22. Andere ambtshalve gronden die tot vernietiging aanleiding behoren te geven, heb ik niet aangetroffen.
23. Deze conclusie strekt tot vernietiging van het bestreden arrest maar uitsluitend wat betreft het aan de staat te betalen bedrag, tot vermindering van de hoogte daarvan en tot verwerping van het beroep voor het overige.
De procureur-generaal
bij de Hoge Raad der Nederlanden
AG
Zie HR 29 september 2020, ECLI:NL:HR:2020:1523, NJ 2021/46, rov. 2.4.4. Zie ook: HR 11 mei 2021, ECLI:NL:HR:2021:686, rov. 2.4.1; HR 12 oktober 2021, ECLI:NL:HR:2021:1498, rov. 2.5.1-2.5.3; HR 11 januari 2022, ECLI:NL:HR:2022:4; HR 29 maart 2022, ECLI:NL:HR:2022:472, rov. 2.3.1. e.v.; HR 10 januari 2023, ECLI:NL:HR:2023:12.
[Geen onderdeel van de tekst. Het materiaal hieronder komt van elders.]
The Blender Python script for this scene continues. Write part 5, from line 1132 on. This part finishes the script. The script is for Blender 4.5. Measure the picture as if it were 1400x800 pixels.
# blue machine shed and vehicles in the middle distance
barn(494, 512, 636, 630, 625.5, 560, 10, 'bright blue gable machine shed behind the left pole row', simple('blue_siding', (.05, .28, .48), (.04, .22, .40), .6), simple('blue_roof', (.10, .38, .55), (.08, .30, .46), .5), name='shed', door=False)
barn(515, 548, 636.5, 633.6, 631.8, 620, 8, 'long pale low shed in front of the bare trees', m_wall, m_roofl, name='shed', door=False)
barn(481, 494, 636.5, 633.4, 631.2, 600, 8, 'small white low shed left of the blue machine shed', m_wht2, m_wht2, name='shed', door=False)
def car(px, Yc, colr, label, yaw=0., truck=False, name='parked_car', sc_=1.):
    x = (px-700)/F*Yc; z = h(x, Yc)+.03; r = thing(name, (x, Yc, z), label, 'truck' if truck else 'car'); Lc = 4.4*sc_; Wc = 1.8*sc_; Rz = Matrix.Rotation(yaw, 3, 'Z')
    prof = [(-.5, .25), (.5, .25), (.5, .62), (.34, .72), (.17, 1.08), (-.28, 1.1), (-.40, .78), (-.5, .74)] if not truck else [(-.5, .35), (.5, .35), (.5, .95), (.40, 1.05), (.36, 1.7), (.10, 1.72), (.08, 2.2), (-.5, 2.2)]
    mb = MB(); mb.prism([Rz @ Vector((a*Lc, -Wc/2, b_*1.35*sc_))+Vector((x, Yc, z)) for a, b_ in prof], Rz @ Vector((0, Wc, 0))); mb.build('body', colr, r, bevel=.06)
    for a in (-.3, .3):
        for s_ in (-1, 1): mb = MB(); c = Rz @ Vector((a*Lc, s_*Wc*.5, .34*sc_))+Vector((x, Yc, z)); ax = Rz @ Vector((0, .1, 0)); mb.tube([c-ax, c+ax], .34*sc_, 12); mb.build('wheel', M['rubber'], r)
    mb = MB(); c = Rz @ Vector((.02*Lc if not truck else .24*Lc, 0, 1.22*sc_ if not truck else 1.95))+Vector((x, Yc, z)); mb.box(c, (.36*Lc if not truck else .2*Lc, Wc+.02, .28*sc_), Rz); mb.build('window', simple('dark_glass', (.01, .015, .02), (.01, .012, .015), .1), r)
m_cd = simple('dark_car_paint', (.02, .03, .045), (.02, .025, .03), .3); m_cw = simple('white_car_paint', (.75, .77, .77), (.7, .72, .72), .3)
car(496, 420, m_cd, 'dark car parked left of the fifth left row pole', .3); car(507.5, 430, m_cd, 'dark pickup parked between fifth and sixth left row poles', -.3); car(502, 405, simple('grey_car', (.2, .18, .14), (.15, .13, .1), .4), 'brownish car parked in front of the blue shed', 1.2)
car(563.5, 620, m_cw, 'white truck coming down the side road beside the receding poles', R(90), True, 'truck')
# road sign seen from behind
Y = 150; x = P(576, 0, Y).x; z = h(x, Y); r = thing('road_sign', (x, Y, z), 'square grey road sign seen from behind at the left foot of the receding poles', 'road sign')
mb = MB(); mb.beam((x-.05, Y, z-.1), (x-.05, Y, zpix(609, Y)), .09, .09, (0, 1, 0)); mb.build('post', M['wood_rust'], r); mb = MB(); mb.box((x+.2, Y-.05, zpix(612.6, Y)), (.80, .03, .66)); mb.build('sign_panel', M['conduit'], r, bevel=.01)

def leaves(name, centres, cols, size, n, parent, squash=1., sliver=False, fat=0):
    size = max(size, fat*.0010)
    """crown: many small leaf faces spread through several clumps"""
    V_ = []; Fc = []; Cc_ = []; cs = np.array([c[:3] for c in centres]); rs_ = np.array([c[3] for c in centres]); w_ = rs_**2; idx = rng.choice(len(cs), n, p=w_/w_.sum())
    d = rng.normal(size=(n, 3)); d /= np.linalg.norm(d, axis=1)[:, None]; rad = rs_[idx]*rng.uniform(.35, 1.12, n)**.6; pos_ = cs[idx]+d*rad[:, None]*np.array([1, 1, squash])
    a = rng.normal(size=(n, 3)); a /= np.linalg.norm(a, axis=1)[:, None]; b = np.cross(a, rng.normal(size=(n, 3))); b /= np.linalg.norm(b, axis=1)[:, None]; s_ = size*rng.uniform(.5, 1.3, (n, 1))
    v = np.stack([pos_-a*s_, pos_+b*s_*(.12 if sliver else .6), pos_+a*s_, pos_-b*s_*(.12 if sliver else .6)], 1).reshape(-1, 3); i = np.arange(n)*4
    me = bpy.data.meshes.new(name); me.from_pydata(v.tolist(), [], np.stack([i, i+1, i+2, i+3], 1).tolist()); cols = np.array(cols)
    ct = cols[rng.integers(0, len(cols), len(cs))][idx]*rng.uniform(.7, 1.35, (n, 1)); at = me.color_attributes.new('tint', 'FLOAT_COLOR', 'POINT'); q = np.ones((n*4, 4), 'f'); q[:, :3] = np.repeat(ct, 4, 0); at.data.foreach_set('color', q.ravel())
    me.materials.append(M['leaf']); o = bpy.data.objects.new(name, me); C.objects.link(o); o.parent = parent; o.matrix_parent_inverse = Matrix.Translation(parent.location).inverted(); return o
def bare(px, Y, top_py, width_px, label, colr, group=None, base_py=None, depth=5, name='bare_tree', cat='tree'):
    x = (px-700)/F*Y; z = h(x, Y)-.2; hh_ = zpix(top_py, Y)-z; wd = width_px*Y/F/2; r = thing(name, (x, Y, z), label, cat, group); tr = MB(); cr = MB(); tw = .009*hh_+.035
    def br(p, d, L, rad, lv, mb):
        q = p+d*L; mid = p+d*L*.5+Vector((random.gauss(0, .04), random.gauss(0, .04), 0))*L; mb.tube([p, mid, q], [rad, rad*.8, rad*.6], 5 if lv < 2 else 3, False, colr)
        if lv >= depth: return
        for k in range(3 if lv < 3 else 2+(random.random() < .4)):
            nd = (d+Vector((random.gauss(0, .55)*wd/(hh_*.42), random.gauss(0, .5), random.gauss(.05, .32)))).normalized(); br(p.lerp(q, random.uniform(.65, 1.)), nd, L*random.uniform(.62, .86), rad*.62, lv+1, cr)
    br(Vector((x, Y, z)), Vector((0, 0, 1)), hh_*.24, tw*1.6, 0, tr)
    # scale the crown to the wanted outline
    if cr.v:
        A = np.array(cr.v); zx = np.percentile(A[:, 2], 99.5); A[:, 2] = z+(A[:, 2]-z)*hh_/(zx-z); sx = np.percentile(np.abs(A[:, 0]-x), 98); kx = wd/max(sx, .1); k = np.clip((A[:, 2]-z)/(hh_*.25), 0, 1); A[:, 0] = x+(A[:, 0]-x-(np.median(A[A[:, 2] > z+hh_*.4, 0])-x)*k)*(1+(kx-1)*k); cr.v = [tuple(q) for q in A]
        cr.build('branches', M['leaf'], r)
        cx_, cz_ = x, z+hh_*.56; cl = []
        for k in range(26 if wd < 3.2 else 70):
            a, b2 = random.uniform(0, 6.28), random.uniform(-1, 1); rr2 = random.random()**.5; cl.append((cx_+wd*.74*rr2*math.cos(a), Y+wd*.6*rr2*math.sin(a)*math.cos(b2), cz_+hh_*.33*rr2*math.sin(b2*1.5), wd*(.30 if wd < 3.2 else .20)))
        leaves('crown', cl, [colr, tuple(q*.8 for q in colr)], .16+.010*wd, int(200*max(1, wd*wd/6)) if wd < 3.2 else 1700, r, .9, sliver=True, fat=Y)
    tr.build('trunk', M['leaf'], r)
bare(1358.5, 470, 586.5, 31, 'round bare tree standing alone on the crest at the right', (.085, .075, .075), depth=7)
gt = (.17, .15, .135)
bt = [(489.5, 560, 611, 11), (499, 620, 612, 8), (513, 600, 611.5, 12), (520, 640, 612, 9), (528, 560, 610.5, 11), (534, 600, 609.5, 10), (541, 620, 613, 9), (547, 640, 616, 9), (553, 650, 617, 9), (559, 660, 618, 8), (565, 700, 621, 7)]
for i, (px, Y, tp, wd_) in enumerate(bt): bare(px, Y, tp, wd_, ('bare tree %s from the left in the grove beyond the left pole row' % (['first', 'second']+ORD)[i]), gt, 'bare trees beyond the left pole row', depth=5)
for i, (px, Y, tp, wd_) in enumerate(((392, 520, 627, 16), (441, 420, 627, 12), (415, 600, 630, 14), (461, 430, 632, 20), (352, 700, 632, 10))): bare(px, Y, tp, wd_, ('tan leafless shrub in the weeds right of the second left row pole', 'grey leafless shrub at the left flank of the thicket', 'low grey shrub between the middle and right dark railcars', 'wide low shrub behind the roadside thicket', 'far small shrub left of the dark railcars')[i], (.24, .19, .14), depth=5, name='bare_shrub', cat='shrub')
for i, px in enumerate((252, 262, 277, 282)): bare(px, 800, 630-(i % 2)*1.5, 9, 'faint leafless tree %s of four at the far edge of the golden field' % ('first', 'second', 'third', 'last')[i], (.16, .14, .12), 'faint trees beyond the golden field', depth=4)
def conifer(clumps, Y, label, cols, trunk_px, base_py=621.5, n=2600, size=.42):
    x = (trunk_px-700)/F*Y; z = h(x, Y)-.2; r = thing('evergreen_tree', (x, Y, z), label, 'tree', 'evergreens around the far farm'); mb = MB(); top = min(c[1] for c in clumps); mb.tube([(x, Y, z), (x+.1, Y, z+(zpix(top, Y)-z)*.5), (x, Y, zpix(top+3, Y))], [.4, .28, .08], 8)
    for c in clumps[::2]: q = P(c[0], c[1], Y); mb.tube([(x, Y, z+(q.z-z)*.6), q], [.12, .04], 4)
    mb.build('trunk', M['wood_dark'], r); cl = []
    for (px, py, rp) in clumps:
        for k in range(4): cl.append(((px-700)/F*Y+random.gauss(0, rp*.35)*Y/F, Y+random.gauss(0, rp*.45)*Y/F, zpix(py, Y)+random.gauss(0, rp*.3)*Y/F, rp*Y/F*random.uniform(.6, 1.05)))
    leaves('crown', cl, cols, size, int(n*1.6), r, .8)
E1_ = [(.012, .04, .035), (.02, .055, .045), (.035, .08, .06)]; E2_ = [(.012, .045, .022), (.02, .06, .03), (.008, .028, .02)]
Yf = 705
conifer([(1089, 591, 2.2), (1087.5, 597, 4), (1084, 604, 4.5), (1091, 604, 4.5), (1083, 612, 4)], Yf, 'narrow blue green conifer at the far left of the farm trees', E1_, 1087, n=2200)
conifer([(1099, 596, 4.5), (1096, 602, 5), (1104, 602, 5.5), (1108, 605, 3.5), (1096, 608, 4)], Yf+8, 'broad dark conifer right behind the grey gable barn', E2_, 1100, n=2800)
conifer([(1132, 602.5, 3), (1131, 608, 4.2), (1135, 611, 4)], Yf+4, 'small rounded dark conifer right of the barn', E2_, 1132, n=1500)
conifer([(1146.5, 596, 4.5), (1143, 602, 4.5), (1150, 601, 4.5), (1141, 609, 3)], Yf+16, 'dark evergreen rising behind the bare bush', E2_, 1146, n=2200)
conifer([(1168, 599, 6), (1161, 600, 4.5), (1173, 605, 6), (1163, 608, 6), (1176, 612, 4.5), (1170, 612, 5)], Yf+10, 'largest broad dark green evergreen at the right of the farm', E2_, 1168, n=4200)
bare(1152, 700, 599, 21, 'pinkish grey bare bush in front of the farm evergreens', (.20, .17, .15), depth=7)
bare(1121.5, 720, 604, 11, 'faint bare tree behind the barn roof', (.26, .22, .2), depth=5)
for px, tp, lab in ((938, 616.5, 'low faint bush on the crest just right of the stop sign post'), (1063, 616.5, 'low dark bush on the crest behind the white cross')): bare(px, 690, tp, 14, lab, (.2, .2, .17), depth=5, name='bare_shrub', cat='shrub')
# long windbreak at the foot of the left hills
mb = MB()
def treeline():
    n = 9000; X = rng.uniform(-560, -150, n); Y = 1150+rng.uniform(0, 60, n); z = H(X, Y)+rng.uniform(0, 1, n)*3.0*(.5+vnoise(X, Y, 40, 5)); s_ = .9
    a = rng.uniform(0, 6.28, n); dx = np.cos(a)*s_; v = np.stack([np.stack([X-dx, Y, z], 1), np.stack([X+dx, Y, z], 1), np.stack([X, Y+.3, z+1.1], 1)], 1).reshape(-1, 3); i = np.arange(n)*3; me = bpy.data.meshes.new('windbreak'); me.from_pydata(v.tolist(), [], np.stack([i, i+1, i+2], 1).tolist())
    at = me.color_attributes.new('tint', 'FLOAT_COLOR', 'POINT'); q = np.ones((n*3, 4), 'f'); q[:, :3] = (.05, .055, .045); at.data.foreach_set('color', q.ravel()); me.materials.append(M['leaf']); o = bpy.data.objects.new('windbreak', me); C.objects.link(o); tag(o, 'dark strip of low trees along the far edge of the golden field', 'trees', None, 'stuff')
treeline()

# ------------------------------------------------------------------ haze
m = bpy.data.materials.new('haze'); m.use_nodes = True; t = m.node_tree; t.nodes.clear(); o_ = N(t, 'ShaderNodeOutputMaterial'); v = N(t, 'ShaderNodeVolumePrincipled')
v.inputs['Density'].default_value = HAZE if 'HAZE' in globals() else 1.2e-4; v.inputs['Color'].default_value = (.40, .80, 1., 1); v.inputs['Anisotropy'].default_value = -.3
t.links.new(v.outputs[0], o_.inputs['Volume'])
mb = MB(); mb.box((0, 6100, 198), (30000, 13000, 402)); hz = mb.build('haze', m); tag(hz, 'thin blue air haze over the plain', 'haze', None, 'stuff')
Toelichting: het voorschrift van artikel 511f Sv ziet immers uitsluitend op de voordeelberekening an sich, en niet op de motivering van het (eventuele) oordeel van de ontnemingsrechter dat de betrokkene (naast de bewezen verklaarde feiten ook nog) ‘andere strafbare feiten’ heeft begaan. Zie hierover met name HR 12 oktober 2021, ECLI:NL:HR:2021:1498.
Zie HR 12 oktober 2021, ECLI:NL:HR:2021:1498, rov. 2.5.3; HR 29 maart 2022, ECLI:NL:HR:2022:472, rov. 2.3.2; HR 10 januari 2023, ECLI:NL:HR:2023:12.